(Scenes as source code)

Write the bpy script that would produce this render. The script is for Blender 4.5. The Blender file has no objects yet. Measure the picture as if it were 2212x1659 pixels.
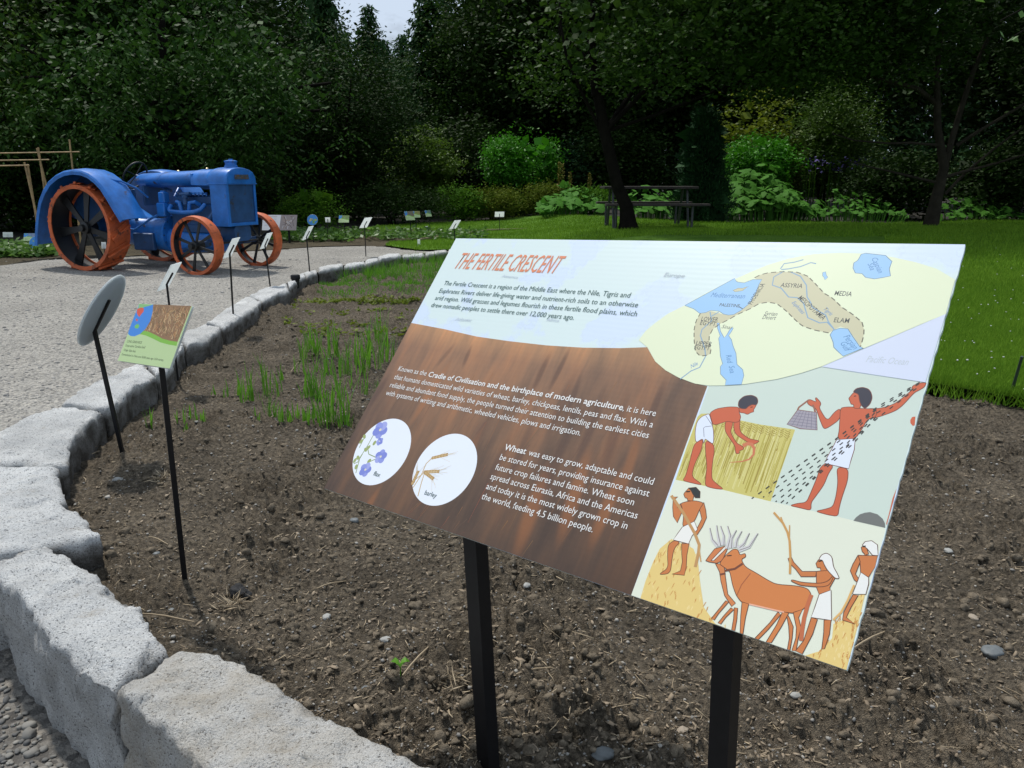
import bpy, math, random
import numpy as np
from mathutils import Vector, Matrix
from mathutils.geometry import tessellate_polygon

scene = bpy.context.scene
# ------------------------------------------------------------------ camera, light, exposure
F, CX, CY, PITCH, CAMH = 1700.0, 1106.0, 829.5, math.radians(14.65), 1.27   # focal length etc. for a 2212 px wide frame
cam_d = bpy.data.cameras.new('camera'); cam = bpy.data.objects.new('camera', cam_d)
scene.collection.objects.link(cam); scene.camera = cam
cam_d.sensor_width = 36; cam_d.lens = 36 * F / 2212; cam_d.clip_end = 900; cam_d.clip_start = 0.05
cam.location = (0, 0, CAMH); cam.rotation_euler = (math.radians(90) - PITCH, 0, 0)
SUN_EL, SUN_AZ = math.radians(61), math.radians(-36)      # azimuth measured from +Y towards +X
w = bpy.data.worlds.new('World'); scene.world = w; w.use_nodes = True
nt = w.node_tree; bg = nt.nodes['Background']
sky = nt.nodes.new('ShaderNodeTexSky'); sky.sky_type = 'NISHITA'; sky.sun_disc = False
sky.sun_elevation = SUN_EL; sky.sun_rotation = SUN_AZ; sky.air_density = 1.0; sky.dust_density = 4.0; sky.ozone_density = 1.0
nt.links.new(sky.outputs[0], bg.inputs[0]); bg.inputs[1].default_value = 0.05
tc = nt.nodes.new('ShaderNodeTexCoord'); mpg = nt.nodes.new('ShaderNodeMapping'); mpg.inputs['Scale'].default_value = (1, 1, 2.6); nt.links.new(tc.outputs['Generated'], mpg.inputs[0])
cn = nt.nodes.new('ShaderNodeTexNoise'); cn.inputs['Scale'].default_value = 3.4; cn.inputs['Detail'].default_value = 7; cn.inputs['Roughness'].default_value = .58; nt.links.new(mpg.outputs[0], cn.inputs['Vector'])
cr = nt.nodes.new('ShaderNodeValToRGB'); cr.color_ramp.elements[0].position = .30; cr.color_ramp.elements[1].position = .48; nt.links.new(cn.outputs['Fac'], cr.inputs[0])
cm = nt.nodes.new('ShaderNodeMix'); cm.data_type = 'RGBA'; nt.links.new(cr.outputs[0], cm.inputs[0]); nt.links.new(sky.outputs[0], cm.inputs[6]); cm.inputs[7].default_value = (14.5, 17, 20.5, 1)
nt.links.new(cm.outputs[2], bg.inputs[0])
sd = bpy.data.lights.new('sun', 'SUN'); sun = bpy.data.objects.new('sun', sd); scene.collection.objects.link(sun)
sd.energy = 4.1; sd.angle = math.radians(3); sd.color = (1.0, 0.96, 0.9)
sdir = Vector((math.sin(SUN_AZ) * math.cos(SUN_EL), math.cos(SUN_AZ) * math.cos(SUN_EL), math.sin(SUN_EL)))
sun.rotation_euler = sdir.to_track_quat('Z', 'Y').to_euler(); sun.location = sdir * 30
vs = scene.view_settings; vs.view_transform = 'Standard'; vs.look = 'None'; vs.gamma = 1; vs.use_curve_mapping = False
vs.exposure = -0.2
scene.cycles.max_bounces = 6; scene.cycles.transparent_max_bounces = 6
try: scene.cycles.use_denoising = True
except Exception: pass

# ------------------------------------------------------------------ helpers
rng = np.random.default_rng(7)
CAMP = np.array([0, 0, CAMH])
def ray(u, v):
    x = (u - CX) / F; y = -(v - CY) / F
    return np.array([x, math.cos(PITCH) + y * math.sin(PITCH), -math.sin(PITCH) + y * math.cos(PITCH)])
def G(u, v, z=0.0):
    d = ray(u, v); return CAMP + d * ((z - CAMH) / d[2])
def AT(u, v, Y):
    d = ray(u, v); return CAMP + d * (Y / d[1])
def tag(o, label=None, cat=None, group=None, kind=None):
    if label: o['label'] = label
    if cat: o['category'] = cat
    if group: o['group'] = group
    if kind: o['kind'] = kind
    return o
def link(o, parent=None):
    scene.collection.objects.link(o)
    if parent is not None: o.parent = parent
    return o
def empty(name, loc=(0, 0, 0), rz=0, label=None, cat=None, group=None):
    o = bpy.data.objects.new(name, None); o.empty_display_size = 0.1; link(o)
    o.location = loc; o.rotation_euler = (0, 0, rz); return tag(o, label, cat, group)
def mesh_np(name, V, Fq, mats, smooth=False, midx=None):
    """V (n,3); Fq (m,3|4) int array or list of lists"""
    me = bpy.data.meshes.new(name)
    V = np.asarray(V, dtype=np.float32)
    if isinstance(Fq, np.ndarray):
        k = Fq.shape[1]; m = Fq.shape[0]
        me.vertices.add(len(V)); me.vertices.foreach_set('co', V.ravel())
        me.loops.add(m * k); me.loops.foreach_set('vertex_index', Fq.astype(np.int32).ravel())
        me.polygons.add(m)
        me.polygons.foreach_set('loop_start', np.arange(0, m * k, k, dtype=np.int32))
        me.update(calc_edges=True); me.validate()
    else:
        me.from_pydata(V.tolist(), [], [list(map(int, f)) for f in Fq]); me.update()
    for mt in (mats if isinstance(mats, (list, tuple)) else [mats]): me.materials.append(mt)
    if smooth: me.polygons.foreach_set('use_smooth', np.ones(len(me.polygons), dtype=bool))
    if midx is not None: me.polygons.foreach_set('material_index', np.asarray(midx, dtype=np.int32))
    return me
def ob(name, me, parent=None, loc=None, rot=None, **kw):
    o = bpy.data.objects.new(name, me); link(o, parent)
    if loc is not None: o.location = loc
    if rot is not None: o.rotation_euler = rot
    return tag(o, **kw)
def copy_tree(o, parent=None):
    c = o.copy(); scene.collection.objects.link(c); c.parent = parent
    for ch in list(o.children): copy_tree(ch, c)
    return c

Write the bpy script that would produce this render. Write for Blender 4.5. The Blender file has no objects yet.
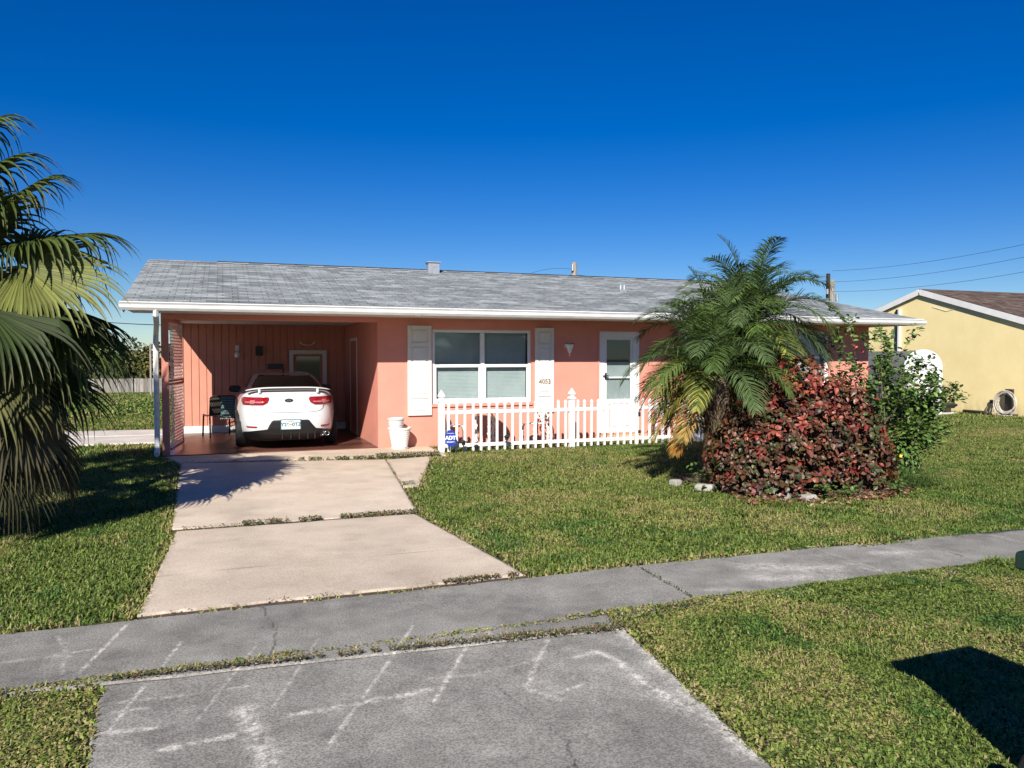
import bpy, bmesh, math, random
import numpy as np
from mathutils import Vector, Matrix, noise as mnoise
random.seed(7); rng = np.random.default_rng(11)
R = math.radians; PI = math.pi
scene = bpy.context.scene; COL = scene.collection
U = random.uniform

# ---------------------------------------------------------------- materials
def srgb(r, g, b):
    f = lambda c: (c/255/12.92) if c/255 <= .04045 else ((c/255+.055)/1.055)**2.4
    return (f(r), f(g), f(b))

def mat(name, c1, c2=None, rough=.6, nscale=6, detail=4, lo=.35, hi=.65, bump=0, bscale=60, bdist=.01,
        attr=None, metal=0, spec=.5, transl=0, coat=0, c3=None, n3=.8, stretch=None, fine=0, fscale=260):
    """procedural material: base colour mixed by noise, optional per-face colour attribute, bump, translucency"""
    m = bpy.data.materials.new(name); m.use_nodes = True
    nt = m.node_tree; nt.nodes.clear(); L = nt.links
    out = nt.nodes.new('ShaderNodeOutputMaterial'); p = nt.nodes.new('ShaderNodeBsdfPrincipled')
    p.inputs['Roughness'].default_value = rough; p.inputs['Metallic'].default_value = metal
    p.inputs['Specular IOR Level'].default_value = spec
    p.inputs['Coat Weight'].default_value = coat; p.inputs['Coat Roughness'].default_value = .06
    tc = nt.nodes.new('ShaderNodeTexCoord'); src = tc.outputs['Object']
    if stretch:
        mp = nt.nodes.new('ShaderNodeMapping'); mp.inputs['Scale'].default_value = stretch
        L.new(src, mp.inputs[0]); src2 = mp.outputs[0]
    else: src2 = src
    def noise(sc, det, vec):
        n = nt.nodes.new('ShaderNodeTexNoise'); n.inputs['Scale'].default_value = sc; n.inputs['Detail'].default_value = det
        n.inputs['Roughness'].default_value = .6
        L.new(vec, n.inputs['Vector']); return n.outputs['Fac']
    def ramp(fac, a, b, l, h):
        r = nt.nodes.new('ShaderNodeValToRGB'); r.color_ramp.elements[0].position = l; r.color_ramp.elements[1].position = h
        r.color_ramp.elements[0].color = (*a, 1); r.color_ramp.elements[1].color = (*b, 1); L.new(fac, r.inputs[0]); return r.outputs[0]
    if c2 is None: c2 = tuple(min(1, c*1.12) for c in c1)
    col = ramp(noise(nscale, detail, src2), c1, c2, lo, hi)
    def mix(mode, fac, a, b):
        x = nt.nodes.new('ShaderNodeMix'); x.data_type = 'RGBA'; x.blend_type = mode
        if isinstance(fac, (int, float)): x.inputs[0].default_value = fac
        else: L.new(fac, x.inputs[0])
        L.new(a, x.inputs[6])
        if isinstance(b, tuple): x.inputs[7].default_value = (*b, 1)
        else: L.new(b, x.inputs[7])
        return x.outputs[2]
    if c3:
        f = ramp(noise(nscale*.23, 5, src2), (0, 0, 0), (1, 1, 1), .45, .72)
        mm = nt.nodes.new('ShaderNodeMath'); mm.operation = 'MULTIPLY'; mm.inputs[1].default_value = n3; L.new(f, mm.inputs[0])
        col = mix('MIX', mm.outputs[0], col, c3)
    if fine:
        g = ramp(noise(fscale, 2, src), (1-fine,)*3, (1+fine,)*3, .35, .65)
        col = mix('MULTIPLY', 1.0, col, g)
    if attr:
        a = nt.nodes.new('ShaderNodeAttribute'); a.attribute_name = attr
        col = mix('MULTIPLY', 1.0, col, a.outputs['Color'])
    L.new(col, p.inputs['Base Color'])
    if bump:
        b = nt.nodes.new('ShaderNodeBump'); b.inputs['Strength'].default_value = bump; b.inputs['Distance'].default_value = bdist
        L.new(noise(bscale, 3, src), b.inputs['Height']); L.new(b.outputs[0], p.inputs['Normal'])
    if transl:
        t = nt.nodes.new('ShaderNodeBsdfTranslucent'); L.new(col, t.inputs['Color'])
        ms = nt.nodes.new('ShaderNodeMixShader'); ms.inputs[0].default_value = transl
        L.new(p.outputs[0], ms.inputs[1]); L.new(t.outputs[0], ms.inputs[2]); L.new(ms.outputs[0], out.inputs[0])
    else: L.new(p.outputs[0], out.inputs[0])
    return m

M = {}
WHITE = (1, 1, 1)
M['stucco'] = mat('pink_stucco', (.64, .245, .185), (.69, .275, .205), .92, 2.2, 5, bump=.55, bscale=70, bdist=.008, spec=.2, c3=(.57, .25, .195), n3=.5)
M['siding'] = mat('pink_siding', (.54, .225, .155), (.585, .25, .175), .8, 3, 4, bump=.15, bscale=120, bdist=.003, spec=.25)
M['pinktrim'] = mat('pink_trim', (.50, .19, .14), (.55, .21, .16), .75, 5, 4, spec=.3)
M['white'] = mat('white_paint', (.66, .65, .62), (.74, .73, .70), .5, 3, 4, spec=.4)
M['vinyl'] = mat('white_vinyl', (.72, .72, .71), (.78, .78, .77), .38, 2, 3, spec=.45)
M['gutter'] = mat('white_gutter', (.55, .55, .53), (.70, .70, .68), .45, 3, 6, spec=.4, stretch=(1, .3, 4))
M['soffit'] = mat('soffit', (.58, .55, .50), (.64, .60, .55), .8, 3)
M['shutter'] = mat('shutter_cream', (.63, .60, .55), (.69, .66, .60), .6, 4, 4, spec=.3)
M['dark'] = mat('dark_plastic', (.012, .012, .013), (.02, .02, .02), .5, 10)
M['black'] = mat('black_rubber', (.005, .005, .005), (.008, .008, .008), .8, 20)
M['blind'] = mat('blind', (.50, .52, .51), (.58, .60, .59), .6, 3)
M['screen'] = mat('door_screen', (.40, .42, .41), (.46, .48, .47), .4, 4, spec=.6)
M['darkshade'] = mat('dark_room_and_shade', (.02, .02, .022), (.03, .03, .03), .8)
M['metal'] = mat('galvanised', (.45, .46, .47), (.58, .59, .60), .4, 8, metal=.7)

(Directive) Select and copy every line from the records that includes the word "this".

(Final result)
Write the bpy script that would produce this render. The script is for Blender 4.5. The Blender file has no objects yet. Measure the picture as if it were 2212x1659 pixels.
Write the bpy script that would produce this render. Write for Blender 4.5. The Blender file has no objects yet.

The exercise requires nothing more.